Dataset excerpt |
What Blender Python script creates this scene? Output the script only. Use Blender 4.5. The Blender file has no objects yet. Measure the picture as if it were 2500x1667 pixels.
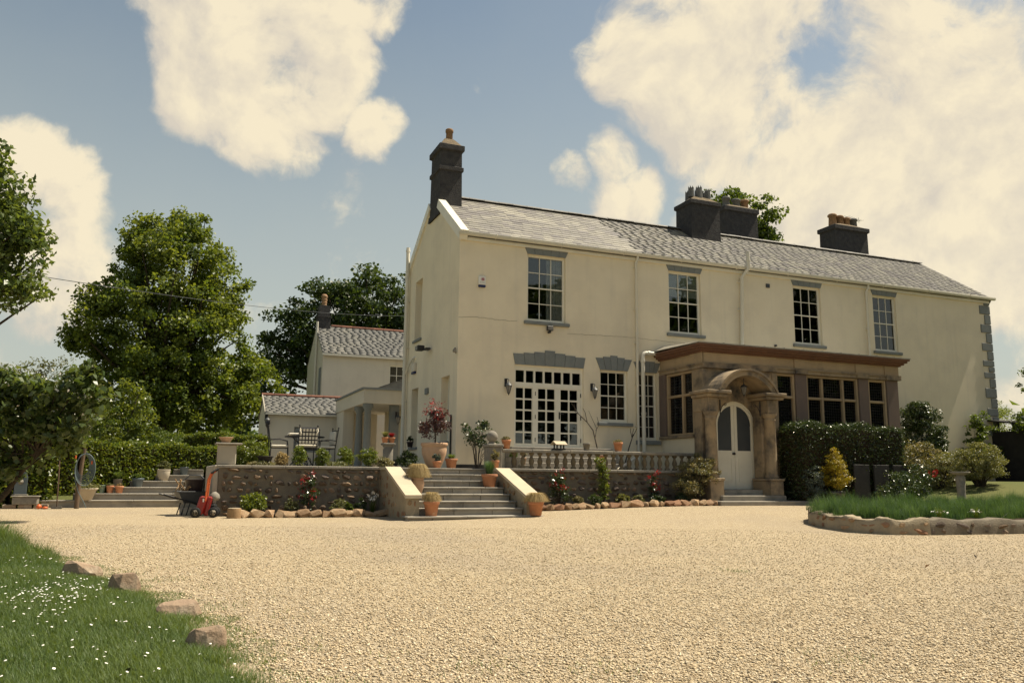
import bpy, math, random
import numpy as np
from mathutils import Vector, Matrix, Euler
R = math.radians
random.seed(7); rng = np.random.default_rng(7)
scene = bpy.context.scene
col = scene.collection

# ------------------------------------------------------------------ camera
YAW, PITCH, ROLL = 0.383, 0.162, 0.0103
CAM = Vector((-6.131, -18.737, -0.2016))
def cam_axes():
    cy, sy, cp, sp = math.cos(YAW), math.sin(YAW), math.cos(PITCH), math.sin(PITCH)
    f = Vector((sy*cp, cy*cp, sp)); r = Vector((cy, -sy, 0)); u = r.cross(f)
    cr, sr = math.cos(ROLL), math.sin(ROLL)
    return r*cr+u*sr, r*-sr+u*cr, f
_r, _u, _f = cam_axes()
cd = bpy.data.cameras.new('camera'); cam = bpy.data.objects.new('camera', cd); col.objects.link(cam)
cam.matrix_world = Matrix(((_r.x, _u.x, -_f.x, CAM.x), (_r.y, _u.y, -_f.y, CAM.y), (_r.z, _u.z, -_f.z, CAM.z), (0, 0, 0, 1)))
cd.sensor_width = 36; cd.lens = 36*1999.8/2500; cd.clip_start = 0.05; cd.clip_end = 3000
scene.camera = cam

# ------------------------------------------------------------------ sun and sky
SUN = Vector((0.50, -0.030, 0.866)).normalized()          # towards the sun: raking along the front wall
sl = bpy.data.lights.new('sun', 'SUN'); sl.energy = 4.9; sl.angle = R(0.53); sl.color = (1.0, 0.90, 0.71)
so = bpy.data.objects.new('sun', sl); col.objects.link(so); so.location = (40, 0, 60)
so.rotation_euler = SUN.to_track_quat('Z', 'Y').to_euler()
scene.view_settings.view_transform = 'Standard'; scene.view_settings.look = 'None'
scene.view_settings.exposure = 0.66; scene.view_settings.gamma = 1.0
scene.cycles.max_bounces = 7; scene.cycles.transparent_max_bounces = 12
scene.cycles.sample_clamp_indirect = 4.0
scene.cycles.use_denoising = True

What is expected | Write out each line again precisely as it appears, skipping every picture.

Solution to this problem |
What Blender Python script creates this scene? Output the script only. Use Blender 4.5. The Blender file has no objects yet. Measure the picture as if it were 2500x1667 pixels.
import bpy, math, random
import numpy as np
from mathutils import Vector, Matrix, Euler
R = math.radians
random.seed(7); rng = np.random.default_rng(7)
scene = bpy.context.scene
col = scene.collection

# ------------------------------------------------------------------ camera
YAW, PITCH, ROLL = 0.383, 0.162, 0.0103
CAM = Vector((-6.131, -18.737, -0.2016))
def cam_axes():
    cy, sy, cp, sp = math.cos(YAW), math.sin(YAW), math.cos(PITCH), math.sin(PITCH)
    f = Vector((sy*cp, cy*cp, sp)); r = Vector((cy, -sy, 0)); u = r.cross(f)
    cr, sr = math.cos(ROLL), math.sin(ROLL)
    return r*cr+u*sr, r*-sr+u*cr, f
_r, _u, _f = cam_axes()
cd = bpy.data.cameras.new('camera'); cam = bpy.data.objects.new('camera', cd); col.objects.link(cam)
cam.matrix_world = Matrix(((_r.x, _u.x, -_f.x, CAM.x), (_r.y, _u.y, -_f.y, CAM.y), (_r.z, _u.z, -_f.z, CAM.z), (0, 0, 0, 1)))
cd.sensor_width = 36; cd.lens = 36*1999.8/2500; cd.clip_start = 0.05; cd.clip_end = 3000
scene.camera = cam

# ------------------------------------------------------------------ sun and sky
SUN = Vector((0.50, -0.030, 0.866)).normalized()          # towards the sun: raking along the front wall
sl = bpy.data.lights.new('sun', 'SUN'); sl.energy = 4.9; sl.angle = R(0.53); sl.color = (1.0, 0.90, 0.71)
so = bpy.data.objects.new('sun', sl); col.objects.link(so); so.location = (40, 0, 60)
so.rotation_euler = SUN.to_track_quat('Z', 'Y').to_euler()
scene.view_settings.view_transform = 'Standard'; scene.view_settings.look = 'None'
scene.view_settings.exposure = 0.66; scene.view_settings.gamma = 1.0
scene.cycles.max_bounces = 7; scene.cycles.transparent_max_bounces = 12
scene.cycles.sample_clamp_indirect = 4.0
scene.cycles.use_denoising = True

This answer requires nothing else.